**Data segment:**
###

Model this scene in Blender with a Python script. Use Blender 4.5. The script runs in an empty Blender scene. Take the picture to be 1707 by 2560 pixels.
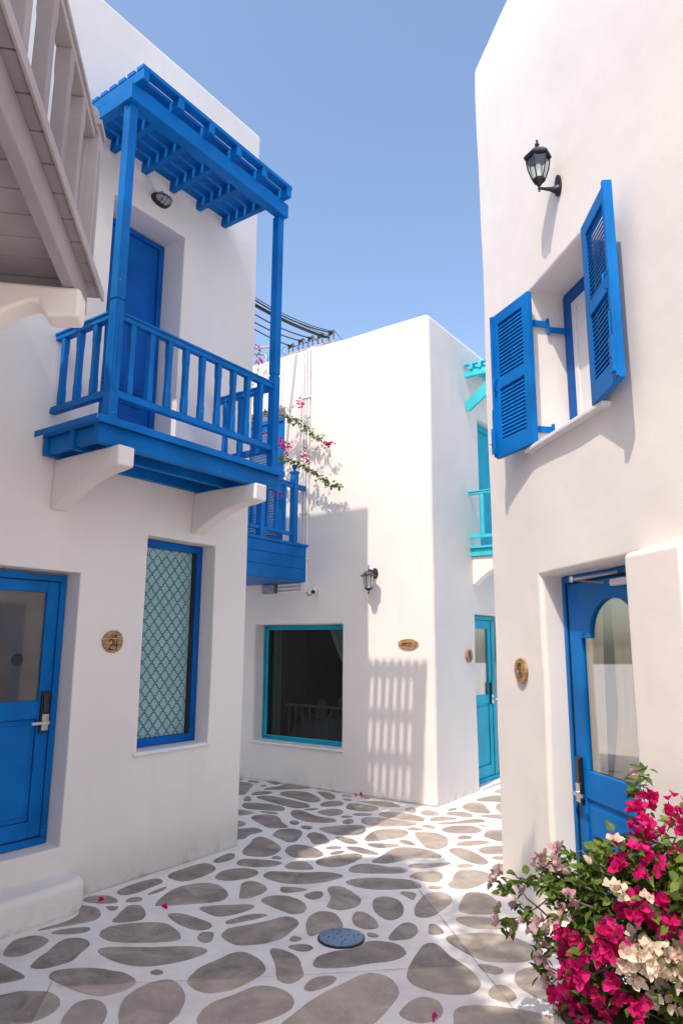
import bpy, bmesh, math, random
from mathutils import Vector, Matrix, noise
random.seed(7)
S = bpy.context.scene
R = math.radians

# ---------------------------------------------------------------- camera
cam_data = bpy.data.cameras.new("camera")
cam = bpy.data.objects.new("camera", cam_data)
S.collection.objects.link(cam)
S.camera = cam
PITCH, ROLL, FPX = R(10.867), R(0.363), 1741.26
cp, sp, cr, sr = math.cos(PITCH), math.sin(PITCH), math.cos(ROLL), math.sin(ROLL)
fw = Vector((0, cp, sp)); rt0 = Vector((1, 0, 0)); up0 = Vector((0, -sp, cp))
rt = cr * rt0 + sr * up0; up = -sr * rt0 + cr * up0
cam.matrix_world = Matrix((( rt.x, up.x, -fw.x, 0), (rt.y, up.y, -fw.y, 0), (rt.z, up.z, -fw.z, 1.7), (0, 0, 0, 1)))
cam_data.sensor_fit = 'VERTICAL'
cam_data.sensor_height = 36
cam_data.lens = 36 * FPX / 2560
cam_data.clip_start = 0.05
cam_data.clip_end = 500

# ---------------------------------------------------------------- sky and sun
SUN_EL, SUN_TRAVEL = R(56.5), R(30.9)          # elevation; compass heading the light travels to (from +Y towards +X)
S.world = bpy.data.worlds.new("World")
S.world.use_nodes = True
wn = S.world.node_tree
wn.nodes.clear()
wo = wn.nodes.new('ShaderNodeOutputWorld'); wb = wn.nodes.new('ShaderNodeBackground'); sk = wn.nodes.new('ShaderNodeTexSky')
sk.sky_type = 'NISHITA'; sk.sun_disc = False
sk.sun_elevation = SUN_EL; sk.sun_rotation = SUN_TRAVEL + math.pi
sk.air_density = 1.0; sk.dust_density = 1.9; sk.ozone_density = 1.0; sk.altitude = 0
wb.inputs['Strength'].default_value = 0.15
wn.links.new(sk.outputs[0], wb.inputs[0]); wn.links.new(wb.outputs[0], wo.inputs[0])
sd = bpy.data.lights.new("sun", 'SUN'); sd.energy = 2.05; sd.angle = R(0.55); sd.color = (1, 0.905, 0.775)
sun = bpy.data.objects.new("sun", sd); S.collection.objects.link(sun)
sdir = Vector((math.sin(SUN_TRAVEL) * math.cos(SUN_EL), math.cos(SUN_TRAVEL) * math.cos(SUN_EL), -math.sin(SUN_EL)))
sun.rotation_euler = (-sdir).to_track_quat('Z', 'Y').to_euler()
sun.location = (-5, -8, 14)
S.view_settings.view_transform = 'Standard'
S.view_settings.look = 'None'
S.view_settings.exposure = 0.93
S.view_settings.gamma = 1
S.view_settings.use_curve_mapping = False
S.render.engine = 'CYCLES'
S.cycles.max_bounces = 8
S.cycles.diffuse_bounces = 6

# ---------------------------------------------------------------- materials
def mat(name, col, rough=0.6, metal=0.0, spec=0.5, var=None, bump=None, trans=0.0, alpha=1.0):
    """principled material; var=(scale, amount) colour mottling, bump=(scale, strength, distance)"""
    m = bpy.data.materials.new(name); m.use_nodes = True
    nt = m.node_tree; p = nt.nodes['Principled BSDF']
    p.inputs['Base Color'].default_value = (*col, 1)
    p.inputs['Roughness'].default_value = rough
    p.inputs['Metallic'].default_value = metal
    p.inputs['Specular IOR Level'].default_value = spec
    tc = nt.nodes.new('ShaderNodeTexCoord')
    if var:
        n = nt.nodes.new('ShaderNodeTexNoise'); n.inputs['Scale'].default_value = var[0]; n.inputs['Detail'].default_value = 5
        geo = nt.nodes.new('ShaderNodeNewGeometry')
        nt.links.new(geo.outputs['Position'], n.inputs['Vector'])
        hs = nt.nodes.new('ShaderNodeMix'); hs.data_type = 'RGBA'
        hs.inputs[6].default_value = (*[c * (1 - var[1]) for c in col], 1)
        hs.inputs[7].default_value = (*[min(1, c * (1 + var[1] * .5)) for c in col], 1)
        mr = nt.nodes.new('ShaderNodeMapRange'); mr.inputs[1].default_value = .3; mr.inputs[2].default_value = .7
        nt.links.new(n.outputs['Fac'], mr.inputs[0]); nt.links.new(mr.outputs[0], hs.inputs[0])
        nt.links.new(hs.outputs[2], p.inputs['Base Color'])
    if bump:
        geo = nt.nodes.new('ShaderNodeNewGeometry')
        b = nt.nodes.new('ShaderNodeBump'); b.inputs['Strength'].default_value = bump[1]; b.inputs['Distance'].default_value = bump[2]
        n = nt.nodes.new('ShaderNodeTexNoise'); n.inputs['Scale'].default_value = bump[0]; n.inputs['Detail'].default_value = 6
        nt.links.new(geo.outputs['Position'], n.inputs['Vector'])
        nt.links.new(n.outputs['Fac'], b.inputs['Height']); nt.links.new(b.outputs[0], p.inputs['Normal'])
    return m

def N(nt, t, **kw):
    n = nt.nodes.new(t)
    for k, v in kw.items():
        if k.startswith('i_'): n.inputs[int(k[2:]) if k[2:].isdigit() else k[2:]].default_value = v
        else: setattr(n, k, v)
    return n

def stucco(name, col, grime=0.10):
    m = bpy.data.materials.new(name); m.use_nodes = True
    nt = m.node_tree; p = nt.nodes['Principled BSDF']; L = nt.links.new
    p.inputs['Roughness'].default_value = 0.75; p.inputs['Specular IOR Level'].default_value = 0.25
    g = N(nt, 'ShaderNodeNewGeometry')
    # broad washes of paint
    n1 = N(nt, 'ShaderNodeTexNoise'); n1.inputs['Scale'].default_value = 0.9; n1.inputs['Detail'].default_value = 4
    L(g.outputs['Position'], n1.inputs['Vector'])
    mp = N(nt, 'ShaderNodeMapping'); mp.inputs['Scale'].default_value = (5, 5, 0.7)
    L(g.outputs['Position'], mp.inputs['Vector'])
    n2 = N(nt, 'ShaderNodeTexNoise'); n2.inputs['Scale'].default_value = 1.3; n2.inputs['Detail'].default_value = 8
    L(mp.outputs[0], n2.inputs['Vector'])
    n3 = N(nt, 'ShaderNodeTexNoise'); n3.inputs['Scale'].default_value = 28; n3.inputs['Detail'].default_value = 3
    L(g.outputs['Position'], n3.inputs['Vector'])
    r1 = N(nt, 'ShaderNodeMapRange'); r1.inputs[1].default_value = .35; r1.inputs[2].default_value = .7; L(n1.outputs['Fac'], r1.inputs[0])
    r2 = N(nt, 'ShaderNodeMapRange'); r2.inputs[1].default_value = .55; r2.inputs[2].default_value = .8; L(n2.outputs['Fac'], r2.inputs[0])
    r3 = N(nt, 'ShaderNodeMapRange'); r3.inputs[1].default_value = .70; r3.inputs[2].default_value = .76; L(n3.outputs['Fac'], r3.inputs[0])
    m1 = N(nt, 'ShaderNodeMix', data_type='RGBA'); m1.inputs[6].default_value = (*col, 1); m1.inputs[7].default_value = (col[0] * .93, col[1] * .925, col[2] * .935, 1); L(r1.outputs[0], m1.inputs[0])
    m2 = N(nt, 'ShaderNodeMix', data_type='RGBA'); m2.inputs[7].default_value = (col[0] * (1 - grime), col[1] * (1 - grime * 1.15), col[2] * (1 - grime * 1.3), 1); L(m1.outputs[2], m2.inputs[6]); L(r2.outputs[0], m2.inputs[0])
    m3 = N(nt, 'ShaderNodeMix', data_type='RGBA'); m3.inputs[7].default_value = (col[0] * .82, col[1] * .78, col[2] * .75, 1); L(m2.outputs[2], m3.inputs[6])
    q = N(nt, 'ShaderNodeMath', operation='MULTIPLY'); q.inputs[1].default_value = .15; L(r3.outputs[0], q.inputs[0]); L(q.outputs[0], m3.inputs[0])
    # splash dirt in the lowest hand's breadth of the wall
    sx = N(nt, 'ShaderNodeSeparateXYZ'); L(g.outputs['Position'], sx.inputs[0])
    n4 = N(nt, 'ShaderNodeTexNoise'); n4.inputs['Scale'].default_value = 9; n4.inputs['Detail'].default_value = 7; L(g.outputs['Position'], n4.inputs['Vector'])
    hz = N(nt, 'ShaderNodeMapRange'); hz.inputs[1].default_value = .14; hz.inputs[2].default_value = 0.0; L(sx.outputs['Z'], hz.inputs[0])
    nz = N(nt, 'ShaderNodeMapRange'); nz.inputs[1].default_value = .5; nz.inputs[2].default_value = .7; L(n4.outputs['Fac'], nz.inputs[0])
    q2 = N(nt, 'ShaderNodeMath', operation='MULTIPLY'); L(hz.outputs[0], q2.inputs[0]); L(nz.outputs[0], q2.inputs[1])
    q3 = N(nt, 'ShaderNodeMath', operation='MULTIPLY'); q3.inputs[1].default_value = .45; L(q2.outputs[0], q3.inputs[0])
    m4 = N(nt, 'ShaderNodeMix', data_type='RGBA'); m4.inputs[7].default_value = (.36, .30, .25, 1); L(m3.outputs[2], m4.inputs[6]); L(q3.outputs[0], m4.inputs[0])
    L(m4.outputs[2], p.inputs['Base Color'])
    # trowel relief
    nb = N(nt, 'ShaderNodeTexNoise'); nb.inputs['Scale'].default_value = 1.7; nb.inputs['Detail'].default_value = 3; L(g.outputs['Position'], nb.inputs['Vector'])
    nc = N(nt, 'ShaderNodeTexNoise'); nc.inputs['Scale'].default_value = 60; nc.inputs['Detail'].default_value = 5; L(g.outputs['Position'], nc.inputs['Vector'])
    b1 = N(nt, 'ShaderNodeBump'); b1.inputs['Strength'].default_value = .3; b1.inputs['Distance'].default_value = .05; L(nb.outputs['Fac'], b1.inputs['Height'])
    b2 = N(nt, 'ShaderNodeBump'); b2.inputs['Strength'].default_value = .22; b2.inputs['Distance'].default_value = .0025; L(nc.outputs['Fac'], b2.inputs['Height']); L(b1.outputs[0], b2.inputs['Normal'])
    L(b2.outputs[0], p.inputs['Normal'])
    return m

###

**Goal of the exercise:**
Give back exactly the lines from the first line of the data through the line with "R = math.radians", pictures excluded.

**Complete answer:**
Model this scene in Blender with a Python script. Use Blender 4.5. The script runs in an empty Blender scene. Take the picture to be 1707 by 2560 pixels.
import bpy, bmesh, math, random
from mathutils import Vector, Matrix, noise
random.seed(7)
S = bpy.context.scene
R = math.radians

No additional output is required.